Sectors: The Vanguard Financials ETF (VFH) leads the Sector Benchmark ETFs again today, just as it has for 17 of the past 19 weeks. It has gained 23.9% since the U.S. election and 5.5% year to date. Vanguard Information Technology (VGT) is in second place for a fifth week and has been a steady climber for about nine months. It has advanced 10.3% in 2017, 12.2% since the election, and 25.9% since June 30, 2016. Health Care remains at the mercy of political winds but has gained an impressive 8.5% in just the past six weeks, allowing it to secure the #3 spot a week ago. Most other sectors continue to post strong momentum scores, although there are three exceptions. Real Estate reversed course about a week ago and is quickly losing its momentum. Energy has been in a downtrend since mid-December and remains weak, and Telecom is the new sector on the bottom. Vanguard Telecommunications (VOX) has been drifting lower since January 4, and its decline accelerated this past week, officially putting it into a downtrend.
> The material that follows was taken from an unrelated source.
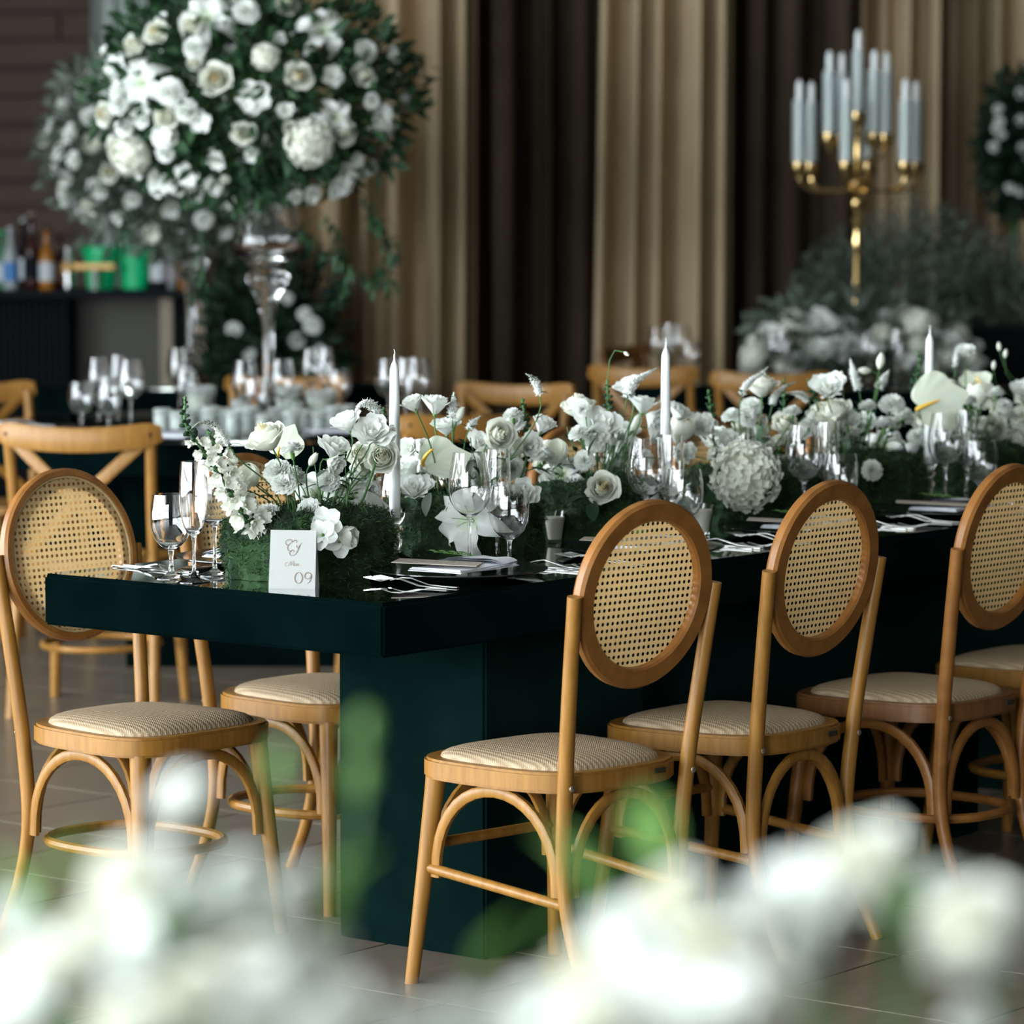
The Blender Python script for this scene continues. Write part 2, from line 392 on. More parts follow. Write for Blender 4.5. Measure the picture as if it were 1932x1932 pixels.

Factors: Quality is king, and the iShares Edge MSCI USA Quality Factor ETF (QUAL) tops the Factor Benchmark ETF rankings this week, wresting control from Value. After months of stable relative-strength rankings, we are now seeing somewhat volatile downside moves. The performance declines have been rather small, and even the weakest factor has a healthy momentum score. However, the falloffs in relative strength have been more dramatic. High Beta plunged from first to last in the two-week span that ended a week ago. Small Size went from third to eighth at the same time and completed its drop to last place today. Value held the top spot the past two weeks, and today it is down to sixth. The leaders have been falling out of favor quickly following slow climbs to the top. Quality has now completed a six-week climb from eighth place, hoping not to repeat the fate of its recent predecessors. Market Cap moved up to the second-place spot, which means that the majority of all the “new” smart-beta factors are underperforming the old-fashioned market-capitalization method of indexing.